Map showing the approximate location of the stadium. Sunlight Park Ave still exists near the bottom of the map.

Sunlight Park was Toronto's first professional baseball stadium built in 1886, as the Toronto Baseball Grounds.

The stadium was located in an area of the city now known as Riverside, south of Queen Street East, west of Broadview Avenue, and north of Eastern Avenue on the east side of the Don River. It was a 2500-seat wooden structure, with stands four storeys high and surrounded by a 4 metre wooden fence.
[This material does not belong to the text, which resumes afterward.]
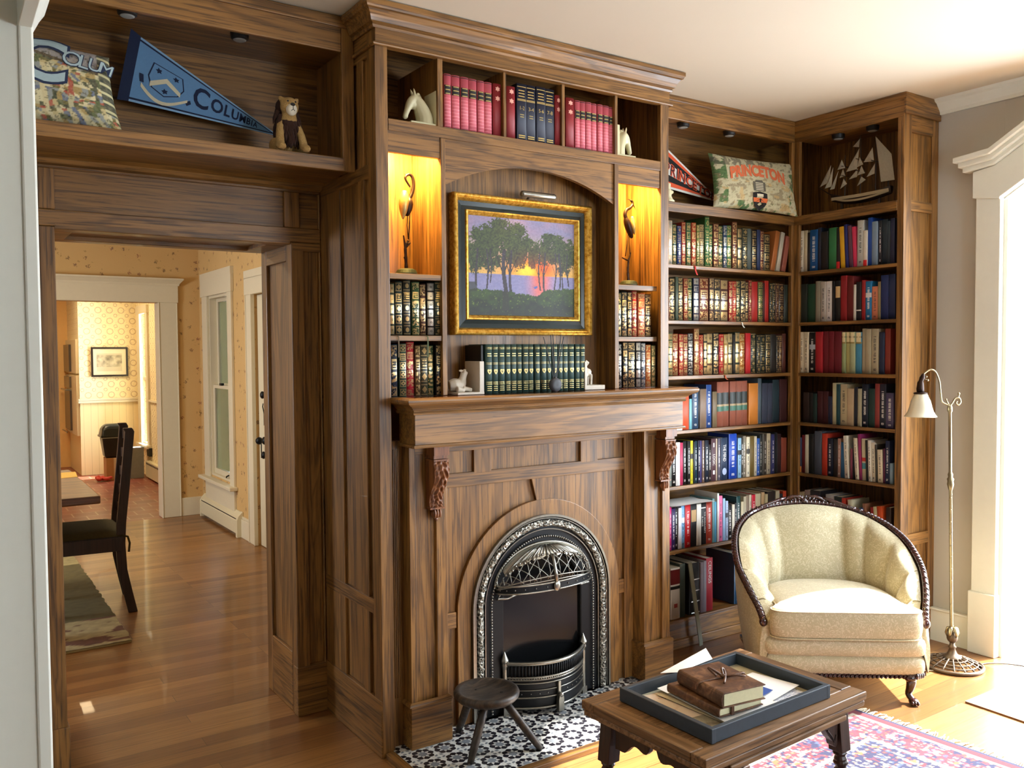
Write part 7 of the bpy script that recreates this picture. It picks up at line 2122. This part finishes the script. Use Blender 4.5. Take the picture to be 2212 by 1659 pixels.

Admission was 25 cents.

The site became known as Sunlight Park after William Hesketh Lever (of the Lever Brothers Company) opened Sunlight Soap Works south of the park in 1893; Sunlight being a well-known brand of soap in Canada. Toronto's first first professional baseball title was won in the Park on September 17, 1897. Cannonball Crane pitched the Toronto Maple Leafs of the Eastern League (the ancestor of today's International League) to a 15-5 win over Newark in the morning game of a doubleheader as well as pitching all of the second game (he continued to play with a sprained ankle sustained in the 4th inning). In the second game, Canonball hit a base-clearing drive in the 8th, sending the game to extra innings; he belted out a home run in the 11th to seal a 5-4 Toronto victory. He also returned to the park on Sunday with both a sore ankle and sore shoulder, pitching Toronto to another big win (22-8).

Legacy[edit]

An historical plaque has been affixed to a building now on the site by the City of Toronto to commemorate the Baseball Grounds. For a period of time, there was an alleyway named Baseball Place in the location, so named after the Grounds (although the name is no longer in use as of 2014). There is a Sunlight Park Road in the area that is still in use, which marked the boundary of the Grounds. As of 2014, the site is home to a Toyota dealership and a parking lot, among other brick buildings.

In May 2014, a local microbrewery created Sunlight Park Saison, a summer seasonal beer named in honor of the Grounds.